Saving Mr Food Saver - Part 1

Projects /  Repairs  Original post date: 07/26/2017

I bought a Food Saver from the Thrift shop a while back.  I have been using it to make small plastic bags for storing parts.  After grocery shopping I have decided to use it for portioning meat that goes into the freezer.

I guess it wasn't heavy duty enough.  The case was barely warm when it gave up half way leaving me still have stuff to pack.  :(  So I opened it up and carefully cut open the plastic insulation tapes on the primary side of the transformer winding.


It would seem that the transformer wasn't fixable, so I have decided to mod the food saver.  I did a quick trace of the schematic of the controller board.

That's a 115C thermal cutoff fuse that protects the transformer from overheating and catches fire.  It did its job and is now open circuit.


I have decided to take some measurements to figure out my options.  I wired up an AC transformer to feed power into the secondary side.


The open circuit voltage of the primary side would give me some idea what the ratio is.  16V input to 67.9V out means that the output is around 120V * 16/67.9 = 28V assuming the windings are not shorted.


I have decided to take a measurement of the current.  Bare in mind that this is in series of an inductor, so not all of the it ended up as losses.  It is 1.92 V*A.  It probably means that the thermal fuse kicks in early enough to prevent the magnetic wire insulation from burning up.


So I ordered some thermal fuses from the usual place.  I am hoping that's something similar size and would work.  It looks like it is a knock off of the Alpha Therm GmbH - Tamura E3F part.  The dimension is very close to the one I have.  Found ebay ordering for the original part.  It's a bit too late as I ordered from China.

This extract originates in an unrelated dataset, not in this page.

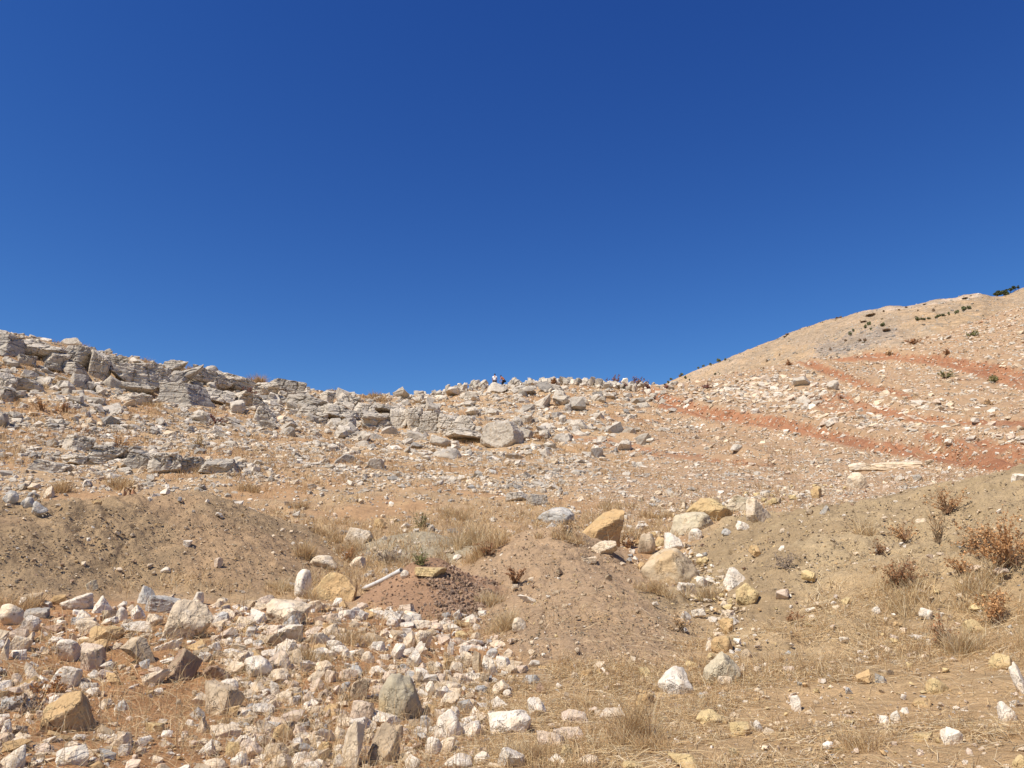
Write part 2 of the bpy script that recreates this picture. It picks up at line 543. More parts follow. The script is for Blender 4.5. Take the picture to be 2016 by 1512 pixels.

It probably going to take the full 2 months to get here.

I found a Hammond 166G25 transformer that has the same core size and similar output range.  The rating for the secondary is 25V 0.5A.  The food saver transformer is for very light duty cycles and the NiCr heating wires can easily use 2-3A.

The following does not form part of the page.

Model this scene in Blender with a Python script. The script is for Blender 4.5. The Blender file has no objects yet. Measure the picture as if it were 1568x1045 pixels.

I hooked up an external transformer for some more testing.  At 15V, the pump draws 1A (AC) and the heater wires draw 4.85A.  I think that it is already on the high side as the motor is running off a 1A rectifier diode and the transformer wires are 22 AWG which is rated for 5A maximum. What this means is that there might be a short circuit in the transformer primary winding and as a result the wrong transformer voltage is calculated.

At 10V AC, the motor current dropped to 0.7A or so while the heater to about 2.85A.  That's probably the right ballpark. The heater wires are controlled by a TRIAC which requires AC to operate correctly.  I might be able to modify the circuit with a MOSFET and run the unit from an external 9V to 12V DC supply.